Types of asset classes

There are different types of assets. Equities (stocks), fixed income (bonds), and cash equivalents are the most common asset class types, since they are considered the most liquid. But nowadays, most investment professionals include real estate, commodities, futures, other financial derivatives, cryptocurrencies, and other tradeable collectibles in the asset class mix. If you want a more detailed explanation of each, keep reading!

  • Equities (stocks): These refer to the shares you own within a company.

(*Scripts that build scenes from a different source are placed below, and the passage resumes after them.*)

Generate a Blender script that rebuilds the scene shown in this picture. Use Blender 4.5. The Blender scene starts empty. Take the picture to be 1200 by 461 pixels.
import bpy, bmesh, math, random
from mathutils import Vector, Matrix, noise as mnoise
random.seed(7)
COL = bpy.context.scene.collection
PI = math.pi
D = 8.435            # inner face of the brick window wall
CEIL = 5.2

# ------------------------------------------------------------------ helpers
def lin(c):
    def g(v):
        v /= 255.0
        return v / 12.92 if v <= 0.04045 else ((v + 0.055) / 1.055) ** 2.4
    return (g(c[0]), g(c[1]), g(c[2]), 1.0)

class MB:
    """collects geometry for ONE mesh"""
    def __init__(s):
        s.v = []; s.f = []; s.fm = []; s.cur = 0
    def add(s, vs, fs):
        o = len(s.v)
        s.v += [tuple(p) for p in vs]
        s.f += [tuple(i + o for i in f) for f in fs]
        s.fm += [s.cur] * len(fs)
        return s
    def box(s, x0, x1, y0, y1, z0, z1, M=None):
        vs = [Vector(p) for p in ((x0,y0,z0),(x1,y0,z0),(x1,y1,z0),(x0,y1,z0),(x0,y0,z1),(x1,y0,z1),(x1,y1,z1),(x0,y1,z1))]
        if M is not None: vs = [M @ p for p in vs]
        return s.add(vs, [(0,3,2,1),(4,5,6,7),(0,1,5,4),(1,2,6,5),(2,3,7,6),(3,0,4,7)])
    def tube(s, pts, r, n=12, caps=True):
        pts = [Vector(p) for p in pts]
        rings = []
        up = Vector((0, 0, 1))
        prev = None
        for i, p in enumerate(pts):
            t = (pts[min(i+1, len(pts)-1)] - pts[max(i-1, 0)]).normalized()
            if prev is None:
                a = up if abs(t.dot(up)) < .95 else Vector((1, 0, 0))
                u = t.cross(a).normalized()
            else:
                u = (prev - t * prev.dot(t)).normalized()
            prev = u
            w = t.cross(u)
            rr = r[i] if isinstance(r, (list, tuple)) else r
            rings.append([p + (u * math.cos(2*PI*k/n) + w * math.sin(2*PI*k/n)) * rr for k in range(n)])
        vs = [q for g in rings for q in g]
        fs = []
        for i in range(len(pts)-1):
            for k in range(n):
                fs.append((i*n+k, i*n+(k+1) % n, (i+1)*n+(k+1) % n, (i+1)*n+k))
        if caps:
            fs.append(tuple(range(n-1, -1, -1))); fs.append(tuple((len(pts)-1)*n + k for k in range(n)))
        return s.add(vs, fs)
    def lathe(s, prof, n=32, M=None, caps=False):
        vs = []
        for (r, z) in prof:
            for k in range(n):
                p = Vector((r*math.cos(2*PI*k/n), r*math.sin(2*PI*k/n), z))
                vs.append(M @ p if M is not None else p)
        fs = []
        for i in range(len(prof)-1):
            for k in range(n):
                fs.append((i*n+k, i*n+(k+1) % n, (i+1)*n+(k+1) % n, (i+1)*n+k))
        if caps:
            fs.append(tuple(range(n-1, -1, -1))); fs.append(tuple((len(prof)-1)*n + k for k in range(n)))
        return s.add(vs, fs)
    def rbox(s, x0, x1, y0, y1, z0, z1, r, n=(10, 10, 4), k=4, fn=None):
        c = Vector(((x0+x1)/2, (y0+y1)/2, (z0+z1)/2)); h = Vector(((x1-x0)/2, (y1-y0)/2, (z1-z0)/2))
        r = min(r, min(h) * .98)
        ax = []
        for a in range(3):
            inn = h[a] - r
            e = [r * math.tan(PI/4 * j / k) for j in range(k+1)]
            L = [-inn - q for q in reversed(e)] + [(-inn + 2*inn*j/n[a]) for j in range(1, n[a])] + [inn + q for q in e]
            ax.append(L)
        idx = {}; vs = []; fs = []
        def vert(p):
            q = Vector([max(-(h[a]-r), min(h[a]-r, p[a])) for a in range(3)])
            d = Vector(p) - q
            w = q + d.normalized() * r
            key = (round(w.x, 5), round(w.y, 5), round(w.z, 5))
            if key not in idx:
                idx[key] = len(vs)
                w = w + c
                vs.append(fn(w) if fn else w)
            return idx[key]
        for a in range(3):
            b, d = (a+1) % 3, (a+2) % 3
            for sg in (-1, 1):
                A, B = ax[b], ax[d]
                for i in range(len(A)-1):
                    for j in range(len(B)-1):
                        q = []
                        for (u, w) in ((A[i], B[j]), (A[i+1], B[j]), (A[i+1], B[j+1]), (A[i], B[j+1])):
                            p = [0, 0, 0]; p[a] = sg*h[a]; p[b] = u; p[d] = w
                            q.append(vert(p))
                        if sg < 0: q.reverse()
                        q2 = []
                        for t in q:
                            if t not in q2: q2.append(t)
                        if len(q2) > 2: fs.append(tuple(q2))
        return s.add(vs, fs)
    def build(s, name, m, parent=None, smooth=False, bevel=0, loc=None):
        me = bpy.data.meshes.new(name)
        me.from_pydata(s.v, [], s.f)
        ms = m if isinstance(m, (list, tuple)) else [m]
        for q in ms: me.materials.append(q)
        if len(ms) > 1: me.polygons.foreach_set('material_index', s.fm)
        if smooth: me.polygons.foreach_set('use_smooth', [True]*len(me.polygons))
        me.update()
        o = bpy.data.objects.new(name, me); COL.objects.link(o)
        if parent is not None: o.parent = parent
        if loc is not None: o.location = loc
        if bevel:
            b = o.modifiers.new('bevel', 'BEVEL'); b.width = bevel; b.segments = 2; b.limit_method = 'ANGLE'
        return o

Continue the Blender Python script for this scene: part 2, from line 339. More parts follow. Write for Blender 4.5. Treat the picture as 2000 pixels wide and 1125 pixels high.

They are made up of small-cap, mid-cap, and large-cap stocks, based on the company’s market capitalisation.
  • Fixed-income investments (bonds): Bonds are securities that distribute payments in the form of interest or dividends.
  • Cash or cash equivalents: As the most liquid form of asset, they consist of money market instruments, short-term government bonds, marketable securities, and commercial paper.
  • Real estate: Real estate falls outside more traditional categories such as stocks and bonds, since it is more tangible and less liquid.
  • Forex, futures and other derivatives: This category includes futures contracts, spot and forward foreign exchange, and financial derivatives. Derivatives are financial instruments that are based on, or derived from, an underlying asset. For example, stock options are a derivative of stocks.
  • Cryptocurrency: Crypto represents a new and emerging asset class and gives individual investors exposure to the demand for decentralised digital currency.
  • Other tradeable collectibles: These are an asset class which don’t fall into the typical realm of investing, but are investments nonetheless. These are possessions you hold which increase in value over time.

Investment asset classes

When it comes to investing, you simply need a basic understanding of each asset class and how they react in the marketplace. That’s because different asset classes are related to one another. For example, when equities are performing well during a bull market, bonds, real estate, and commodities may not be performing well. However, during a bear market in stocks, other assets, such as real estate or bonds, may be showing investors above-average returns.

Therefore, it’s important to reduce investment portfolio risk by diversifying your investments across different asset classes. This process is referred to as asset allocation. The good news is that when investing in funds, for example, they will combine a mixture of bonds and equities.

How you proceed with asset allocation is down to each individual based on their investment goals and risk appetite. If you’re more comfortable with risk, then focussing on one type of asset with the highest potential returns might be more up your street. On the other hand, a risk-averse investor would go for a combination of assets to counterbalance the upward and downward swings happening in your portfolio.